I don't want to be a Debbie Downer. I sincerely hope you prevail. My fear is that the deck is already stacked against you.
KevinK7 (Florida)
Posts: 1,343
Posted:
Quote:
Posted By GenoS on 04/26/2018 11:59 PM
Tim brings up a good point.

Other than that I think it's normal for the other party to throw everything including the kitchen sink into their response, including things they know don't stand a chance of holding up under scrutiny. The issue isn't whether the 16-year old amendment can be challenged at this date because of the statute of limitations. That's irrelevant if MRTA extinguished the deed restrictions. The issue SHOULD be about whether or not the revitalization was lawful or not. The association wants to cloud that issue. The biggest problem you might have is if the state agency charged with approving the revitalization didn't do its job, the court could very well say that that agency has the final word and accept its "expert testimony" that the revitalization was done properly. The judge might say if you have a problem with the department's decision then that's who you should sue.
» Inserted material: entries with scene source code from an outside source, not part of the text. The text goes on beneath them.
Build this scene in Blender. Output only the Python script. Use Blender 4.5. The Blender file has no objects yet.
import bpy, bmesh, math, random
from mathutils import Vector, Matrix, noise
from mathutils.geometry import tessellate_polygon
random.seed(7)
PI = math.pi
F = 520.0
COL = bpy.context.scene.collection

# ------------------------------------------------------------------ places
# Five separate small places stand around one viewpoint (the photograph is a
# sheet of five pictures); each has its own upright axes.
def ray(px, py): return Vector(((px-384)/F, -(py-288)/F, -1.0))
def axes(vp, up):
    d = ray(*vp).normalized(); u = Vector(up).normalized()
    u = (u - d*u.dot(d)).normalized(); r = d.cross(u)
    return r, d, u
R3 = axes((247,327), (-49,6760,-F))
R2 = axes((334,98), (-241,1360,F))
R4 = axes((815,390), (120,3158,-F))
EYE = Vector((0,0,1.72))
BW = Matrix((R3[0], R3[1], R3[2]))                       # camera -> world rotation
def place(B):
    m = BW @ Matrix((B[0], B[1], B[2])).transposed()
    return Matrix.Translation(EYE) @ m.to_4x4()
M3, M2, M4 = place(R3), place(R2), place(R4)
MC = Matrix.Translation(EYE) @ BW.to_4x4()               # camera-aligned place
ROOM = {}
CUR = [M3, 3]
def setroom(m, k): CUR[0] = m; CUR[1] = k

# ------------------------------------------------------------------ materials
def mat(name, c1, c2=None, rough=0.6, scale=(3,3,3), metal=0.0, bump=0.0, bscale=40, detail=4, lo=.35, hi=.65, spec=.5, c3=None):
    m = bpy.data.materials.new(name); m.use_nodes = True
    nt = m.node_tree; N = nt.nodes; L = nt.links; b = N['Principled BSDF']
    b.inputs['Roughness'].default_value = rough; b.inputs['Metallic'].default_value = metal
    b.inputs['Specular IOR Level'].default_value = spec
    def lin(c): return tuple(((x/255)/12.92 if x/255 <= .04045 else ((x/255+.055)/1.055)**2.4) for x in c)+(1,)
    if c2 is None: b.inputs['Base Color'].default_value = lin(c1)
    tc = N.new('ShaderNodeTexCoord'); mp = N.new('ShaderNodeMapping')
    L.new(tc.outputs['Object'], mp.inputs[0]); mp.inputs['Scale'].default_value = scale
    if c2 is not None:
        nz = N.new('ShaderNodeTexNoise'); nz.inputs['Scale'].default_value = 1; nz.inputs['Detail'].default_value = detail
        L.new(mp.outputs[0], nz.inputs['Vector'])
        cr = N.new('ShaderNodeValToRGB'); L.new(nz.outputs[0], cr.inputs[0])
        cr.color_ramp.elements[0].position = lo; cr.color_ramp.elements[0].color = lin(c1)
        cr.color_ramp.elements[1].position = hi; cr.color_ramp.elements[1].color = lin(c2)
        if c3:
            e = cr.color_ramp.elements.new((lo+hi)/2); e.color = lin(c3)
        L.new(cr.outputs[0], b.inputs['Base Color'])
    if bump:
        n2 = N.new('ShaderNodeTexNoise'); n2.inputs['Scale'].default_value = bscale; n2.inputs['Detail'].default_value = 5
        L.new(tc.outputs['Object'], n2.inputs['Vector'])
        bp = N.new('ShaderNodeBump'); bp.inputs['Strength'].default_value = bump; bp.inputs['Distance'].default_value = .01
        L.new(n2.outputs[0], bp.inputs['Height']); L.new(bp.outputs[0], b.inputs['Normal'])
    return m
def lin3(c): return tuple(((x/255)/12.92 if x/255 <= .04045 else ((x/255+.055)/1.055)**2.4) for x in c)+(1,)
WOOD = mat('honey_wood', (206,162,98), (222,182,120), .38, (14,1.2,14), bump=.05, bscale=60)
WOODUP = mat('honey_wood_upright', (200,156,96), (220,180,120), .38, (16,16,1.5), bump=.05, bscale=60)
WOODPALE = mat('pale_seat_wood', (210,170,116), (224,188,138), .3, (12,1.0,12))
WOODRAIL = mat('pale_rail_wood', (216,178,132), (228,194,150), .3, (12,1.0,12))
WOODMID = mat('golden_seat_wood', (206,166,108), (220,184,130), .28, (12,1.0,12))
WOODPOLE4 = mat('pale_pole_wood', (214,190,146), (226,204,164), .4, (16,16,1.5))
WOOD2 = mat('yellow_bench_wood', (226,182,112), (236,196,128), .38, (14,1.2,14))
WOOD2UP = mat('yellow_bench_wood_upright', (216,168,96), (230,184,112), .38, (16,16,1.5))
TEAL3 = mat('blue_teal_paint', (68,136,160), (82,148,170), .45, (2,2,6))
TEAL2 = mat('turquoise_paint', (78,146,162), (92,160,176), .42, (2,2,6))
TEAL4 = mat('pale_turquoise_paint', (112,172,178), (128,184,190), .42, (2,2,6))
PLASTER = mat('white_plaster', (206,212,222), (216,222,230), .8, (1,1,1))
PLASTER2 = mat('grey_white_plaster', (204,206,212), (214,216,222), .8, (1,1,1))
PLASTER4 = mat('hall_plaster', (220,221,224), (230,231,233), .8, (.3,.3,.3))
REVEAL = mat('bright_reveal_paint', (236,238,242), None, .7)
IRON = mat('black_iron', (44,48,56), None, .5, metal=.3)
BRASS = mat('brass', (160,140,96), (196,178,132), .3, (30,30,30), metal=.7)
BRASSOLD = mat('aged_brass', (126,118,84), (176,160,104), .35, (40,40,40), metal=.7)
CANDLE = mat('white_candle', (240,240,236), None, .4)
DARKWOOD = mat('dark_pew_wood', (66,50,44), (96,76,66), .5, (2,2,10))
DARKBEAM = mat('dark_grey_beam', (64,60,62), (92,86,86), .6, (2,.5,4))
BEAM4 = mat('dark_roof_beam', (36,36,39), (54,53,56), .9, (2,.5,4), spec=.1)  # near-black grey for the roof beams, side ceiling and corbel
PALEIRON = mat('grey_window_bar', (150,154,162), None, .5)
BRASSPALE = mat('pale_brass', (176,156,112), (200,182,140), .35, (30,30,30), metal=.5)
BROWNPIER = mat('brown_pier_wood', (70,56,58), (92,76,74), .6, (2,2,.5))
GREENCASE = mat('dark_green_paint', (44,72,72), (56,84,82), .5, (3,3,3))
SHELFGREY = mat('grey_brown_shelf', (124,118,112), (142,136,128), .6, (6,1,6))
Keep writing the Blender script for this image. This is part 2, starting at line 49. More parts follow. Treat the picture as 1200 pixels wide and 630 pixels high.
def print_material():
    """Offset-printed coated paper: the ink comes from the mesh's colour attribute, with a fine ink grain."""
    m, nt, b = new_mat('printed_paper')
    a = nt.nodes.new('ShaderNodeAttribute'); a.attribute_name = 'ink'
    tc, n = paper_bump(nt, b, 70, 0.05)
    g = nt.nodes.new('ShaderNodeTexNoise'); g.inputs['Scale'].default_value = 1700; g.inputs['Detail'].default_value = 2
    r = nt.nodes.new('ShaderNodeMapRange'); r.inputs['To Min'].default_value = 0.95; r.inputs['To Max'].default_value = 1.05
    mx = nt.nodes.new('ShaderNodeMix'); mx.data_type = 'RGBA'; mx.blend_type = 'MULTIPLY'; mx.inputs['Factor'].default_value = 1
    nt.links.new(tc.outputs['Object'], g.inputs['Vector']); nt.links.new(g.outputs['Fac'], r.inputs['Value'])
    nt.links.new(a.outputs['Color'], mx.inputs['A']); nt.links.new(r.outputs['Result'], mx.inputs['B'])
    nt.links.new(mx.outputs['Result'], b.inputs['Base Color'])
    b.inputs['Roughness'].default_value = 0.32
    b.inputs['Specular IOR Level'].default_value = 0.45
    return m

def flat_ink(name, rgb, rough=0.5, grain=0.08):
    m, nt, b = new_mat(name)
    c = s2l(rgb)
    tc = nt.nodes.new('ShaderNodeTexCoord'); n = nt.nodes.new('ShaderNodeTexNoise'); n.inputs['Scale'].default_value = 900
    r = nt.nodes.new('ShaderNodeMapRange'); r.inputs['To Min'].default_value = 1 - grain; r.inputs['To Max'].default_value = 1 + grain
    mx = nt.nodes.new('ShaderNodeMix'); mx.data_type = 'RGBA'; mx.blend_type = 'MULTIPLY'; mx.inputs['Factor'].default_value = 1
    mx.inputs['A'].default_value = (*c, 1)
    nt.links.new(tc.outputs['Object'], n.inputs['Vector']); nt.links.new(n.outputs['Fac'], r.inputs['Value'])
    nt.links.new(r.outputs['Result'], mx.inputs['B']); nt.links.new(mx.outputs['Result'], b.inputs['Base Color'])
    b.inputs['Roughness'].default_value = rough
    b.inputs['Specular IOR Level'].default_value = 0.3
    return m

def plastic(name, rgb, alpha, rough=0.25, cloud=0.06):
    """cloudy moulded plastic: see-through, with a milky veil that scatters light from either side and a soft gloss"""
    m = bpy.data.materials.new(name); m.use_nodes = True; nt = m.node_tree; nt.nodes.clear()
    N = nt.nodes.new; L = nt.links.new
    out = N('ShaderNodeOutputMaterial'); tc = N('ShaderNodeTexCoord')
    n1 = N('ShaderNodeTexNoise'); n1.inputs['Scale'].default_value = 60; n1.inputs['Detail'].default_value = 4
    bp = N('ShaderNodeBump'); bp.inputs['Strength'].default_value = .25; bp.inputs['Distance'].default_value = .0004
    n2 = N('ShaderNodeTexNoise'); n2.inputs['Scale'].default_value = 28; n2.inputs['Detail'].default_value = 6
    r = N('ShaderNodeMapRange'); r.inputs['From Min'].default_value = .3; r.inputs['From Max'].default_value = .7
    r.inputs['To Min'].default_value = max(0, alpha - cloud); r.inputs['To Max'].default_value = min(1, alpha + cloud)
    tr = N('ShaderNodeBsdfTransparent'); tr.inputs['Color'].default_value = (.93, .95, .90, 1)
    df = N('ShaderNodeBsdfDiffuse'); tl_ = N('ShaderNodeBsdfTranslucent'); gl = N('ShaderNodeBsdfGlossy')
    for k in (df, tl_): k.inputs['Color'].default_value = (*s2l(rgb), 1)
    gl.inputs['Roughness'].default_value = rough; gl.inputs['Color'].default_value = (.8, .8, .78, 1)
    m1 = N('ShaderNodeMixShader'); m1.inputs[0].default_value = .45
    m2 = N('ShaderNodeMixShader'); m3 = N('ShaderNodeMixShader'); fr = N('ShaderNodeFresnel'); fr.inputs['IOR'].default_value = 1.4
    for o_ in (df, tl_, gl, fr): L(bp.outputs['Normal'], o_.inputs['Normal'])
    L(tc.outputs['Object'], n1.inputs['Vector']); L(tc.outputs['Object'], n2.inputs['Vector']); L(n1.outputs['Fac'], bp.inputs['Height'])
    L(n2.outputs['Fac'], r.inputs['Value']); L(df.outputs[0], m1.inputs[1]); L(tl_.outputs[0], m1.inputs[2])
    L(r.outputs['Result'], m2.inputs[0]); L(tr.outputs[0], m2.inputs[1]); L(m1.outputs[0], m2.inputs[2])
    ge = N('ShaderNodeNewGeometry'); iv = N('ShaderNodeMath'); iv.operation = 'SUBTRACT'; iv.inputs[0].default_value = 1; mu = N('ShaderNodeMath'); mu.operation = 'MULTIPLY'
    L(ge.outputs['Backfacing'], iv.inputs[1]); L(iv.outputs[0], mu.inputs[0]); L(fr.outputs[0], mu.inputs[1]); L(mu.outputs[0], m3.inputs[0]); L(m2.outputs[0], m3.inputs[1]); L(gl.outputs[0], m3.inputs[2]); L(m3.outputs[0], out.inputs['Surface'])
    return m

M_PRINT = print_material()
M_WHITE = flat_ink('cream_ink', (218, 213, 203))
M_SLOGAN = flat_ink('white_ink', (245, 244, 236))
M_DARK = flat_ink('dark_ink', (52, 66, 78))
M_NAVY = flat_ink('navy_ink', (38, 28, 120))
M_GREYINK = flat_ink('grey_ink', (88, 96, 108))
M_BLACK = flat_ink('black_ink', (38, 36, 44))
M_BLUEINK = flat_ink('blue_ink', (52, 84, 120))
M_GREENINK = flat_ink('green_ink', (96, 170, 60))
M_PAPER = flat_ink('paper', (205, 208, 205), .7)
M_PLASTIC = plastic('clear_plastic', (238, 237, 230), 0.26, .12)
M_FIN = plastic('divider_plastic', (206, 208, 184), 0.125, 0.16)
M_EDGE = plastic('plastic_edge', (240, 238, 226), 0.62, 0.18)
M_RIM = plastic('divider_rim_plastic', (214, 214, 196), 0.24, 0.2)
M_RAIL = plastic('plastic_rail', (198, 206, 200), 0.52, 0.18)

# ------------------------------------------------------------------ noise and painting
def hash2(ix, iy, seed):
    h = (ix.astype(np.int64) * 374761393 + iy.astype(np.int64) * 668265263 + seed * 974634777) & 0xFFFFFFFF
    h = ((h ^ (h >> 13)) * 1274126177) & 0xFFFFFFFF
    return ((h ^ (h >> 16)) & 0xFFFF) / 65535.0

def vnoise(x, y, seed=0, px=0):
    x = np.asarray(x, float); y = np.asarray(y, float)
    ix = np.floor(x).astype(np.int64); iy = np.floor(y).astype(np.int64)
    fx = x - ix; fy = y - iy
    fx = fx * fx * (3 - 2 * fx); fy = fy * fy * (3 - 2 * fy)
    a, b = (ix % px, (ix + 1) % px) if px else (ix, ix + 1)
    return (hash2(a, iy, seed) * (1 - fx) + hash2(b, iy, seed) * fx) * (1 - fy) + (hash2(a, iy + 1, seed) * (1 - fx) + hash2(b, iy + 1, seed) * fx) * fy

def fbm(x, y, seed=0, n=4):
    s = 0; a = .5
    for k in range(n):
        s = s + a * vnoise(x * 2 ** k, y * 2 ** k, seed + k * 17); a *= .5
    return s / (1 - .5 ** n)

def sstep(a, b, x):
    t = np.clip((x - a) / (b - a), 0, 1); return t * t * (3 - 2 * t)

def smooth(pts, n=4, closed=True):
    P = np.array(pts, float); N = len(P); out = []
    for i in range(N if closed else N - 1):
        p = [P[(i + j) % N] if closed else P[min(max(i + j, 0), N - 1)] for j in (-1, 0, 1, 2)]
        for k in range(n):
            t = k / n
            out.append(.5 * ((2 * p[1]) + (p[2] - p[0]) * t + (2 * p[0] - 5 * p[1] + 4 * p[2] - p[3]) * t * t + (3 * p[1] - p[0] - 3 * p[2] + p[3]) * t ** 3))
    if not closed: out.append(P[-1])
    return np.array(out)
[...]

I don't want to be a Debbie Downer. I sincerely hope you prevail. My fear is that the deck is already stacked against you.

I understand. I'll avoid posting mNy specific details like what Tim mentioned but luckily my suit is against both the neighborhood and the state. I find the arguments interesting and I understand their attorney are going to try whatever for their clients. I just think they could have used a better argument.

I will be sure to keep notes so I can post a good update when this is all done. I had never experienced anything like this before so I do find the process intriguing.